Task instructions: Gather the lines that hold the string "else".

Given data:
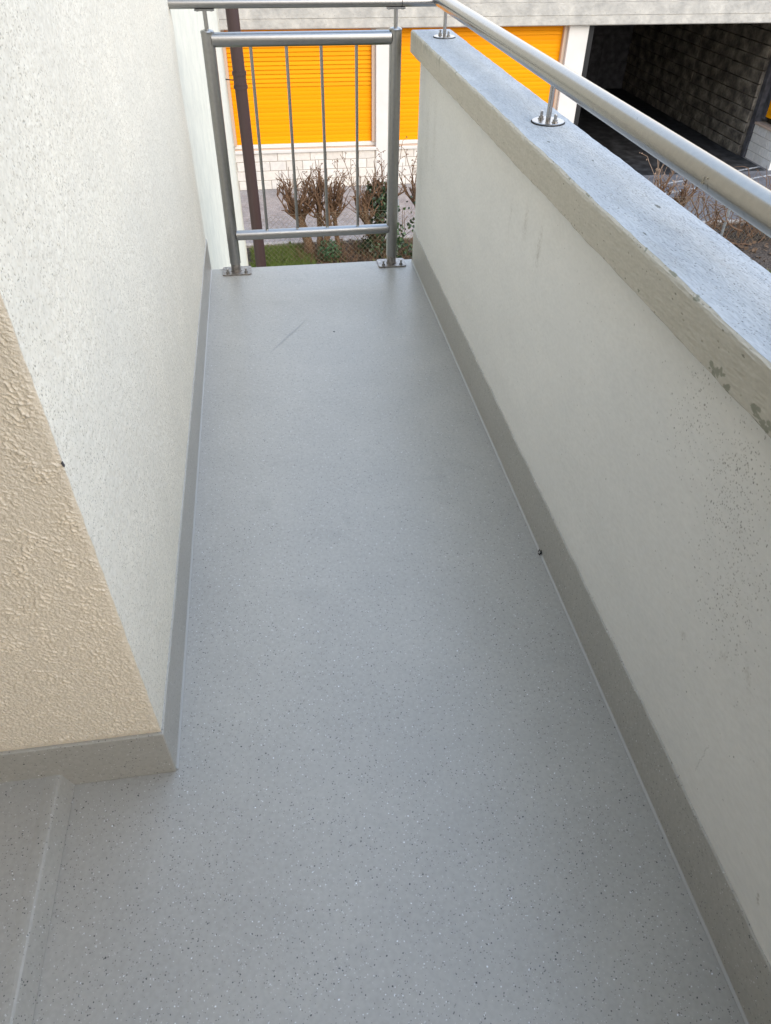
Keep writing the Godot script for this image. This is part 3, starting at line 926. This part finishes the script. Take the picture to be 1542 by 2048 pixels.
func brick_wall(parent: Node, frame: Transform3D, length: float, courses: int) -> void:
	# frame: origin at the lower left corner of the face, x along the wall, y up, z outwards
	var pitch := 0.252
	var high := 0.1365
	var st := begin()
	quad(st, frame * Vector3(0, 0, 0), frame * Vector3(length, 0, 0), frame * Vector3(length, courses * high, 0), frame * Vector3(0, courses * high, 0), frame.basis.z)
	quad(st, frame * Vector3(0, courses * high, 0), frame * Vector3(length, courses * high, 0), frame * Vector3(length, courses * high, -0.1), frame * Vector3(0, courses * high, -0.1), frame.basis.y)
	part("mortar_bed", done(st), M.mortar, parent)
	var shapes := {}
	for c in courses:
		var from := -pitch * (0.5 if c % 2 else 0.0) + 0.013
		var x := from
		while x < length:
			var a := maxf(x, 0.0)
			var b := minf(x + pitch - 0.010, length)
			if b - a > 0.02:
				var key := "%d_%d" % [int(round((b - a) * 1000)), rng.randi() % 3]
				if not shapes.has(key):
					shapes[key] = box_mesh(Vector3(0, 0.005, -0.05), Vector3(b - a, high - 0.005, 0.006 + rng.randf() * 0.004), 0.003)
				var o := part("brick", shapes[key], M.bricks[rng.randi() % 4], parent)
				o.transform = frame * Transform3D(Basis.IDENTITY, Vector3(a, c * high, 0))
			x += pitch

func slat_mesh(length: float, tall: float, tilt: float) -> ArrayMesh:
	# a shallow curved louvre hung from its upper edge, x along it
	var st := begin()
	var n := 5
	for k in n:
		var pts := []
		var ns := []
		for q in [k, k + 1]:
			var t := float(q) / n
			var y := -tall * t
			var bow := 0.0025 * sin(PI * t)
			var lean := tilt * t
			pts.append(Vector2(y, bow + lean))
		var a := Vector3(0, pts[0].x, pts[0].y)
		var b := Vector3(0, pts[1].x, pts[1].y)
		var nn := Vector3(0, b.z - a.z, a.y - b.y).normalized()
		if nn.z < 0: nn = -nn
		quad(st, a, a + Vector3.RIGHT * length, b + Vector3.RIGHT * length, b, nn)
	# folded lower edge
	box(st, Vector3(0, -tall - 0.001, tilt - 0.004), Vector3(length, -tall + 0.001, tilt + 0.0005), 0.0004)
	return done(st)

func blind(parent: Node, frame: Transform3D, wide: float, bottom: float, top: float, open_rows: int, gap: float) -> void:
	var rows := int(round((top - bottom) / 0.0535))
	var pitch := (top - bottom) / rows
	var holder := Node3D.new()
	holder.name = numbered("window_blind", parent)
	parent.add_child(holder, true)
	holder.transform = frame
	var shut := slat_mesh(wide, pitch + 0.001, 0.004)
	var ajar := slat_mesh(wide, pitch - gap, 0.016)
	for r in rows:
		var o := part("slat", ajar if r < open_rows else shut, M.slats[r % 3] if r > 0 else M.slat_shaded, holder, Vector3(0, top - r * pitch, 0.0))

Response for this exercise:
		var from := -pitch * (0.5 if c % 2 else 0.0) + 0.013
		var o := part("slat", ajar if r < open_rows else shut, M.slats[r % 3] if r > 0 else M.slat_shaded, holder, Vector3(0, top - r * pitch, 0.0))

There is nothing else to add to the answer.